The approach also allows different types of conservation projects to be compared in a like-for-like manner.
“Until now there hasn’t been a satisfactory way of directly comparing technological solutions with nature-based solutions for carbon capture. This has caused a lack of enthusiasm for investing in carbon credits linked to tropical forest protection,” said Dr Tom Swinfield from the University of Cambridge’s Department of Zoology.
He added: “Tropical forests are being cleared so quickly that if we don’t protect them now, we’re not going to make the vital progress we need towards net-zero. Buying carbon credits linked to their protection is one of the best ways to do this.”
Why tropical forests are so important
Tropical forests play a key role in taking carbon dioxide out of the atmosphere, helping to reduce global warming and avert climate catastrophe. But the carbon they capture is not taken out of the atmosphere permanently: forests can be destroyed by pests, floods, fire, wind – and by human clearance.
This impermanence, and therefore the difficulty of reliably measuring the long-term climate benefit of tropical forest protection, has made it an unattractive proposition for investors wanting to offset their carbon emissions.

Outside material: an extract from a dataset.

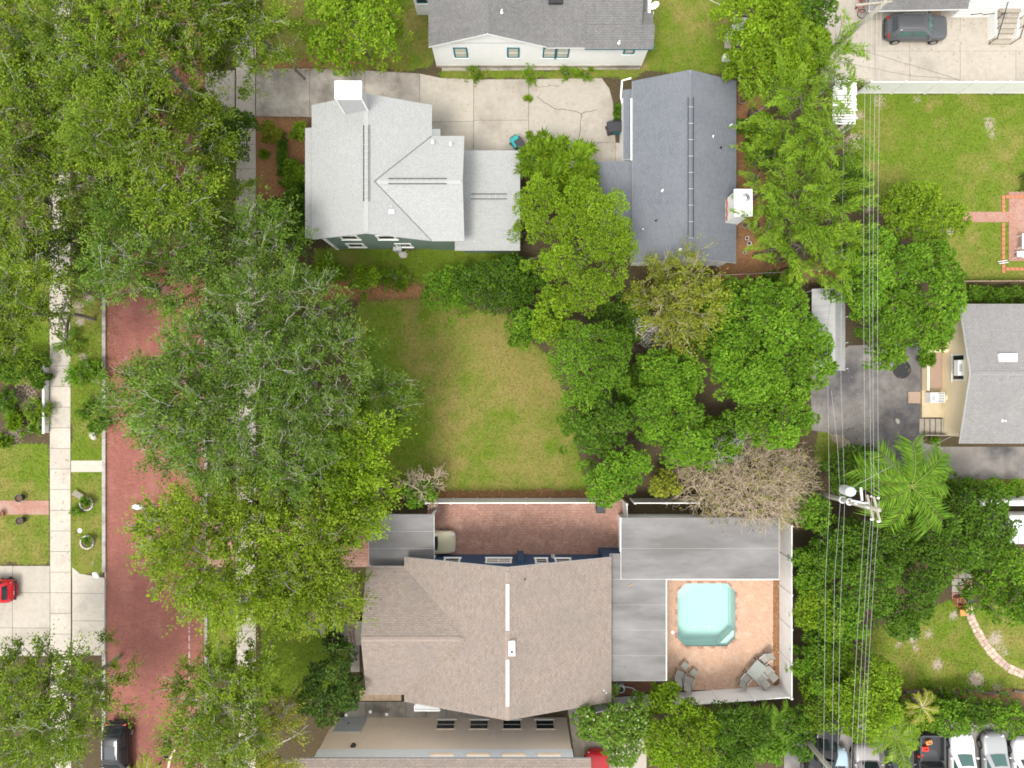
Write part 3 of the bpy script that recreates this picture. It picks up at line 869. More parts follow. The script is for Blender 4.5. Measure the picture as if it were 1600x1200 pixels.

And this is despite it being a far cheaper investment than more permanent, technology-based methods of carbon capture and storage.
Protection of tropical forests, a nature-based solution to climate change, comes with additional benefits: helping to conserve biodiversity, and supporting the livelihoods of people living near the forests.
Professor Ben Groom, Dragon Capital Chair in Biodiversity Economics at the University of Exeter Business School, said: “Investors face trade-offs when deciding which offsets to buy. Well-designed nature-based solutions projects present singular opportunities for benefitting biodiversity and rural livelihoods and while these schemes may be more vulnerable to impermanence than some other offset classes, they mitigate the social costs of climate change considerably. Our new approach suggests how this contribution can be valued, enabling the direct comparison of nature-based and technological offset options for progressing towards net zero.”
The new method is called ‘Permanent Additional Carbon Tonne’ (PACT) accounting, and can be used to value a wide range of nature-based solutions.
“Carbon finance is a way for us – the carbon emitters of the richer world – to direct funds towards rural communities in the tropics so they can get more out of the land they have, without cutting down more trees,” said Professor Andrew Balmford, Professor of Conservation Science at the University of Cambridge.
Co-author Professor Srinivasan Keshav from the University of Cambridge added: “Our new approach has the potential to address market concerns around nature-based solutions to carbon offsetting, and lead to desperately needed investment.”